Tuesday, April 5, 2011

Agricultural research: Follow the money.

I recently attended a presentation from the director of Research and Development at the Ministry of Agriculture. He was explaining how to apply for funding from the R&D fund, and what type of research was likely to be appealing. New crop varieties and biotechnology were at the top of the list. They pretty much were the list. You can check out the funded projects there.

I can't quibble with some of the research. Heck, I'm government-funded right now myself and I'm sure there's plenty who would scream in horror if they knew the tack of my research. So, I can't complain about $51,500 for a solar-operated irrigation system. Kind of cool - for application in other places, since we happen to live in a drought-prone province with looming water shortages. New grape and apple cultivars? That would make life more pleasant. Someone may as well get funding for developing the things that experimental gardeners and farmers do for free, I guess.

I have a few more questions about their funding of "Integrated production systems and practices that reduce agriculture's impact on the environment". First, I didn't see very much evidence of it in this year's funded projects. The word "sustainable" is very appealing, but if you can tell me how it figures in the project "Cool Season Corn Grown in Saskatchewan in Sustainable Livestock Production" I'll give you a prize. Corn is a "heavy feeder", requiring lots of nitrogen that, without suitable crop rotations (and even with, at times) our farmed-out soil requires massive chemical injections to provide. Corn is also used primarily in feedlots, not by farmers or ranchers pasturing cattle on grasslands which primarily made up this ecosystem before settlement.
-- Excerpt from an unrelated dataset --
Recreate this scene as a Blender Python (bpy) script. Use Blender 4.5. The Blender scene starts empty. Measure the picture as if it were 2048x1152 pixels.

Feedlots may be "efficient" - bringing cattle to market in a shorter time than grass-fed - but can contribute to environmental degradation with results like those in Walkerton.

And in the end, I have to question who this research is serving.

Funny that I've never heard farmers who couldn't make it and had to give up farming, or those struggling, say, "If only there were a new crop variety I could have tried - that really would have made the difference!" or "If I had an efficient way to finish my cattle a month earlier, that would have made up for the US ban on Canadian cattle during the BSE crisis." Why is that?